Eilonwy and Fflewddur are intrigued by the new arrival. But Taran calls him a “miserable, sneaking wretch who deserted us as soon as we were attacked.” Because he hasn’t learned anything from when he threw Eilonwy under the bus in similar fashion a few hours ago and was totally wrong about it. Gurgi protests that he ran off to find help. Eilonwy takes his part and says it was probably sensible for him to do so, and Gurgi throws himself at the feet of the “noble lady.” Taran is having none of it, so Gurgi goes to crawl sadly away, but not without first dropping a hint about what he’s seen.

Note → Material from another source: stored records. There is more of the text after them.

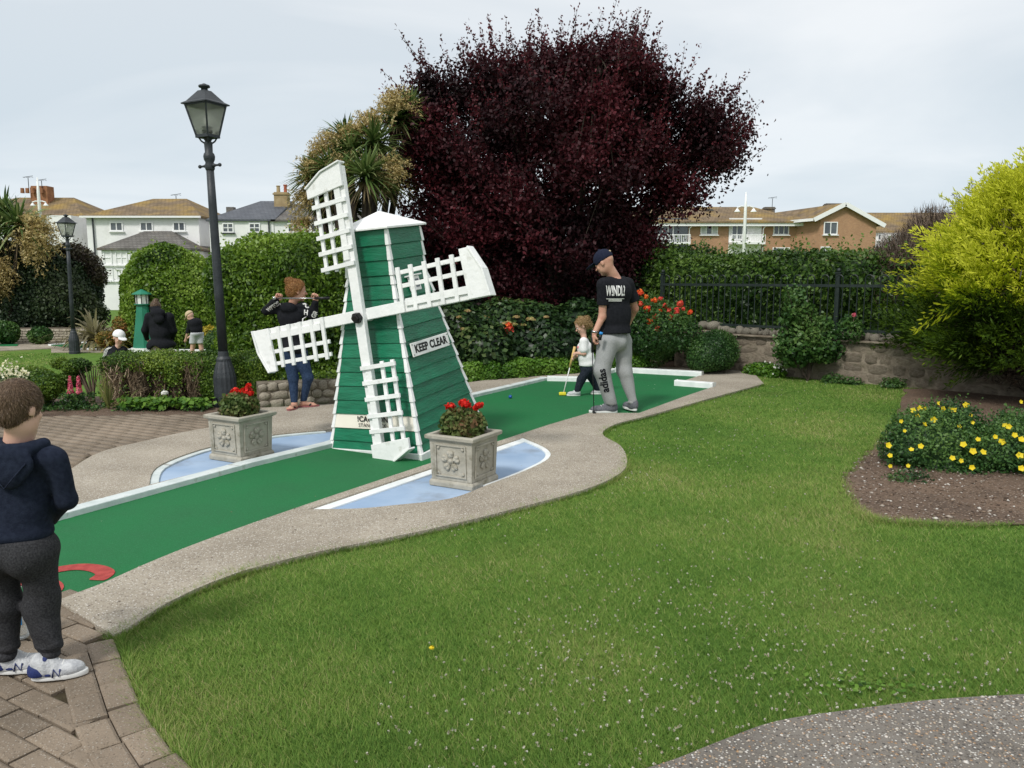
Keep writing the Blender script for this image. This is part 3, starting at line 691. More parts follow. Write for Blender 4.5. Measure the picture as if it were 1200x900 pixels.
for r_ in range(len(ZR) - 1):
    z0, z1 = ZR[r_], ZR[r_ + 1] - .0015; w0, w1 = mw(z0) / 2, mw(z1) / 2
    for k in range(4):
        mb = MB(); o0, o1 = .016 + random.uniform(-.002, .002), .004; i_ = .012
        vs = [(-w0 - .0, -w0 - o0, z0), (w0, -w0 - o0, z0), (w0, -w0 + i_, z0), (-w0, -w0 + i_, z0), (-w1, -w1 - o1, z1), (w1, -w1 - o1, z1), (w1, -w1 + i_, z1), (-w1, -w1 + i_, z1)]
        mb.add(vs, [(3, 2, 1, 0), (4, 5, 6, 7), (0, 1, 5, 4), (1, 2, 6, 5), (2, 3, 7, 6), (3, 0, 4, 7)], faceM(k))
        cau = (k == 0 and r_ == 2)
        b = mb.obj('board' if not cau else 'sign_board', M['cream'] if cau else M['green'], mill, bev=.003)
        if cau: b['label'] = 'cream warning board across the front of the windmill'; caution = b
    for (i, j) in ((-1, -1), (1, -1), (1, 1), (-1, 1)):
        mb = MB(); q0 = .021; q1 = .010; n_ = .017; vs = []
        for (z, w, q) in ((z0 - .002, w0, q0), (z1 + .001, w1, q1)):
            a, b_ = w - n_, w + q; vs += [(i * x, j * y, z) for x, y in ((a, a), (b_, a), (b_, b_), (a, b_))]
        fs = [(3, 2, 1, 0), (4, 5, 6, 7), (0, 1, 5, 4), (1, 2, 6, 5), (2, 3, 7, 6), (3, 0, 4, 7)]
        if i * j < 0: fs = [f[::-1] for f in fs]
        mb.add(vs, fs).obj('corner_trim', M['white'], mill, bev=.003)
for k in range(4):
    w = .969 / 2 + .026
    MB().box((0, -w, -.005), (2 * w + (.034 if k % 2 else 0), .022, .075), faceM(k)).obj('base_plank', M['white'], mill, bev=.004)
e_ = .469 / 2 + .045; zt_ = 1.865
MB().add([(-e_, -e_, zt_), (e_, -e_, zt_), (e_, e_, zt_), (-e_, e_, zt_), (-e_, -e_, zt_ + .018), (e_, -e_, zt_ + .018), (e_, e_, zt_ + .018), (-e_, e_, zt_ + .018), (0, 0, zt_ + .155)],
         [(3, 2, 1, 0), (0, 1, 5, 4), (1, 2, 6, 5), (2, 3, 7, 6), (3, 0, 4, 7), (4, 5, 8), (5, 6, 8), (6, 7, 8), (7, 4, 8)]).obj('roof', M['white'], mill, bev=.004)
HUB = Vector((0, -.397, 1.179)); PH = .126; TA = .14
MB().tube([(0, -.22, 1.155), (0, -.41, 1.181)], .05, 12).obj('axle', M['white'], mill, True)
mb = MB(); mb.tube([HUB + Vector((0, -.055, -.008)), HUB + Vector((0, -.098, -.014))], .047, 6); mb.tube([HUB + Vector((0, -.098, -.014)), HUB + Vector((0, -.107, -.015))], [.036, .030], 6); mb.obj('hub_bolt', M['black'], mill, bev=.003)
# one sail in its own frame: arm along +z, lattice on the -x side, front = -y
def sail(k, yoff):
    m_ = MB(); m_.box((0, 0, .62), (.095, .045, 1.25)); arm = m_.obj('sail_arm', M['white'], mill, bev=.004)
    arm.location = HUB + Vector((0, yoff, 0)); arm.rotation_euler = (rotm('X', -TA) @ rotm('Y', -PH + k * math.pi / 2)).to_euler()
    for a in (.435, .566, .70, .835, .965):
        j = random.uniform(-.004, .004)
        MB().box((-.1345, -.034, a + j), (.365, .019, .036)).obj('lattice_bar', M['white'], arm, bev=.002)
    for s_ in (.166, .275):
        MB().box((-s_, -.0145, .755), (.034, .0185, .71)).obj('lattice_slat', M['white'], arm, bev=.002)
    poly = [(.0475, 1.075), (.0475, 1.268), (-.16, 1.225), (-.345, 1.125), (-.345, 1.045)]
    mbp = MB(); mbp.prism([(x, z) for x, z in poly], 0, .024, Matrix(((1, 0, 0, 0), (0, 0, 1, -.050), (0, 1, 0, 0), (0, 0, 0, 1))))
    mbp.obj('end_board', M['white'], arm, bev=.003)
    mbc = MB(); ep = [Vector((.050, 0, 1.268)), Vector((-.16, 0, 1.229)), Vector((-.349, 0, 1.127))]
    for p_, q_ in zip(ep[:-1], ep[1:]): mbc.bar(p_ + Vector((0, -.022, .006)), q_ + Vector((0, -.022, .006)), .085, .014)
    mbc.obj('end_cap_strip', M['white'], arm, bev=.002)
    MB().box((-.028, -.0315, .77), (.060, .014, .60)).obj('cover_plank', M['white'], arm, bev=.002)
sail(0, -.030); sail(1, .018); sail(2, -.0303); sail(3, .0183)
# text helper -----------------------------------------------------------
def text_mesh(s, size, mat, bold=0.0, align='CENTER', spacing=1.0):
    cu = bpy.data.curves.new('text', 'FONT'); cu.body = s; cu.size = size; cu.align_x = align; cu.align_y = 'CENTER'; cu.offset = bold; cu.space_character = spacing; cu.extrude = .0015 * min(1, size * 10); cu.resolution_u = 4
    o = bpy.data.objects.new('text', cu); COL.objects.link(o); dg = bpy.context.evaluated_depsgraph_get(); me = bpy.data.meshes.new_from_object(o.evaluated_get(dg))
    bpy.data.objects.remove(o); bpy.data.curves.remove(cu); me.materials.clear(); me.materials.append(mat); return me
def put_text(name, s, size, mat, parent, mtx, bold=0.0, sx=1.0, **k):
    me = text_mesh(s, size, mat, bold, **k); me.transform(mtx @ Matrix.Diagonal((sx, 1, 1, 1))); return link(name, me, mat, parent)
tilt = math.atan((.969 - .469) / 2 / 1.486)
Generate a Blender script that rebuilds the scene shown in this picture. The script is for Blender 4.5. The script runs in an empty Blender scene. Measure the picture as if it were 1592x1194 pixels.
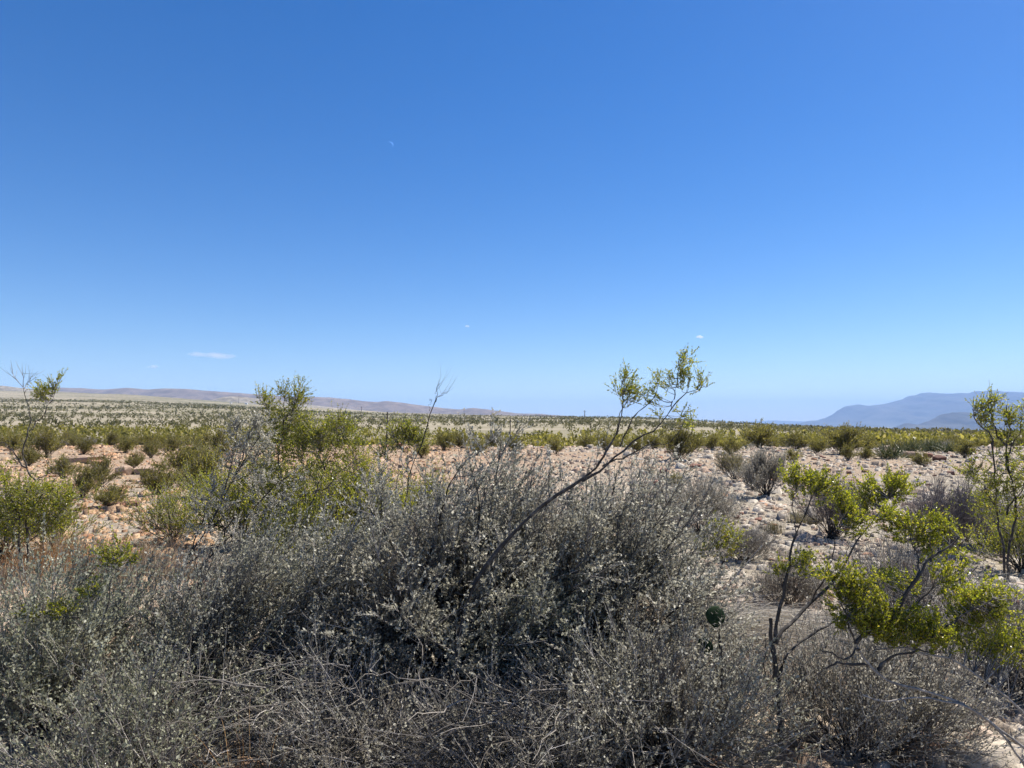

Taran agrees to share some “crunchings” in return for the information, which is that many more hosts have joined the Horned King. Fflewddur does his whole delusions-of-grandeur thing again and says they should ride out and attack, but Taran wisely acknowledges that it would be foolish to go up against such numbers without help. He tries to go to sleep, but is tormented by the vision of those burning wicker baskets – you’re not the only one, Taran! – and can’t decide whether his next move should be to continue pursuing Hen Wen or to carry out Gwydion’s mission of warning the Sons of Don at Caer Dathyl. Things have “ceased to be simple,” and now he wishes he were back home at Caer Dallben pulling weeds and making those boring old horseshoes again. Poor kid. I know I pick on him a lot, but I really do feel for him in this scene. What would you do, readers?

If you keep looking for Hen Wen, turn to page 118.
If you go to Caer Dathyl to warn the Sons of Don, turn to page 95.